In an asset sale, your part of the tax bill may be composed at the ordinary, higher income rate. Sellers should be especially wary about using an asset sale for a C corporation, because with them there is risk of double taxation. This discrepancy is often resolved in a compromise between the buyer and seller and is reflected in an adjustment of the selling price or payment terms. If negotiations result in you agreeing to an asset sale, be firm about getting a high price, because you’ll face appreciably higher taxes and liability risks.
If you do agree to an asset sale, give careful thought to which assets you’ll sell off with the company. As you prepare for the sale, remove unproductive or nonessential assets from the business. The buyer isn't likely to pay extra for them, and you may be better off selling these assets yourself. Valuable assets such as real estate or equipment, and patents, trademarks, or copyrights that you may want to retain and license back to the buyer can all become an important negotiation point. By retaining some number of the assets, you can lower the purchase price and make the business affordable to more buyers. Also, by retaining real estate from the business you can hold on to rental income for the future and keep open the option of selling it to the buyer — or someone else — later.

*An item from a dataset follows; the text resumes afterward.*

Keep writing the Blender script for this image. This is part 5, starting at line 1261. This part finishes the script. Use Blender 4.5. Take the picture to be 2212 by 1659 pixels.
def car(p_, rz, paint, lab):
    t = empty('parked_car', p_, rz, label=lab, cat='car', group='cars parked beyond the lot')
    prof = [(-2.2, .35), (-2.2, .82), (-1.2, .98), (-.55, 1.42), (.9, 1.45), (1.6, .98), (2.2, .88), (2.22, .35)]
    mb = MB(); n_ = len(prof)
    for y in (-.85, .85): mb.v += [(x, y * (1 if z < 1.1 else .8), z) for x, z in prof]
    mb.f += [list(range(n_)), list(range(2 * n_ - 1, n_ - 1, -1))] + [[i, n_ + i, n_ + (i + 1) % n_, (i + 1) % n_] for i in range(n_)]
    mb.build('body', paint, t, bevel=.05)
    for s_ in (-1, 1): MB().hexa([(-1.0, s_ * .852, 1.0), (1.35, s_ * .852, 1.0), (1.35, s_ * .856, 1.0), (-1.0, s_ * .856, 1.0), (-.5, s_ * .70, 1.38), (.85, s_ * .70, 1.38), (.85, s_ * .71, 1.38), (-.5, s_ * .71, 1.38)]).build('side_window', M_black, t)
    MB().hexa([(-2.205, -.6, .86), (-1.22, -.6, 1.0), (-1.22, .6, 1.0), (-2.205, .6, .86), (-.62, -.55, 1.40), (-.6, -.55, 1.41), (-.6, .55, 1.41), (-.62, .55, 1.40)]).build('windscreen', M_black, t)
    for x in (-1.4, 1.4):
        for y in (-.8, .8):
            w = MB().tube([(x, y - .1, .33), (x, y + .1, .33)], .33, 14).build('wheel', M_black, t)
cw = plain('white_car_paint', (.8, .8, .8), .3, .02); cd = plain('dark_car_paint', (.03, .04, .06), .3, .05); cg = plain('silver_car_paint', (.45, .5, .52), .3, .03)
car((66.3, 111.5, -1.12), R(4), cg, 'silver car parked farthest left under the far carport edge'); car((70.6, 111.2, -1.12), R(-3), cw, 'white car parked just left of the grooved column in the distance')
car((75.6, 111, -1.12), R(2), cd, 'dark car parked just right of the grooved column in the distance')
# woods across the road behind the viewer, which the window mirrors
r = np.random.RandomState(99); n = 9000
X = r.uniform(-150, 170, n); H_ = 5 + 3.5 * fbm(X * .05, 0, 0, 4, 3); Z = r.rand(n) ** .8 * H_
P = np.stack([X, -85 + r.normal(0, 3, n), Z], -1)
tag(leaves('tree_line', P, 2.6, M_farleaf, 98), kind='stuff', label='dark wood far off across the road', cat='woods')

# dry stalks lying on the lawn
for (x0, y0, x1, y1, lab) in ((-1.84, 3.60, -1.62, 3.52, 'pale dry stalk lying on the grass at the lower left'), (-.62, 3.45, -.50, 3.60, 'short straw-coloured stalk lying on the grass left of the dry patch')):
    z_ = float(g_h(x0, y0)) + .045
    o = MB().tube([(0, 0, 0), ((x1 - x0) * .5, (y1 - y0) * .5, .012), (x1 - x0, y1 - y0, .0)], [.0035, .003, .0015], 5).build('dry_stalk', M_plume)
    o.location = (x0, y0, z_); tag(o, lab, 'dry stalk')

In the case of a sole proprietorship, you can simply retain ownership of those assets that you want to keep; you won't be taxed on any profits unless and until you sell them. In the case of partnerships and LLCs, the unwanted assets can be distributed to partners or members upon liquidation, though the dissolution of the business may mean that individual partners will have to pay some taxes. And if you’re a corporation and want to remove assets from the business entity, you may have to purchase them at fair market value, with the corporation paying tax on any capital gains.
Sellers prefer entity sales over asset sales, because with them any of the company’s unknown liabilities are transferred to the new owner; whereas in an asset sale the liabilities remain with the seller. These liabilities might include contract claims, potential product liability claims, or employee lawsuits resulting from the seller's ownership of the company.
These general rules can be altered in the sales contract, but doing so requires careful legal drafting by an attorney. In an asset sale, for instance, the contract can require the buyer to assume certain of the seller’s liabilities. In consideration of the fact that third parties will not be bound by the contract’s terms, the contract may also incorporate escrow arrangements or indemnification clauses that will eliminate some of the buyer's risks. If an important element is left out, general rules will apply.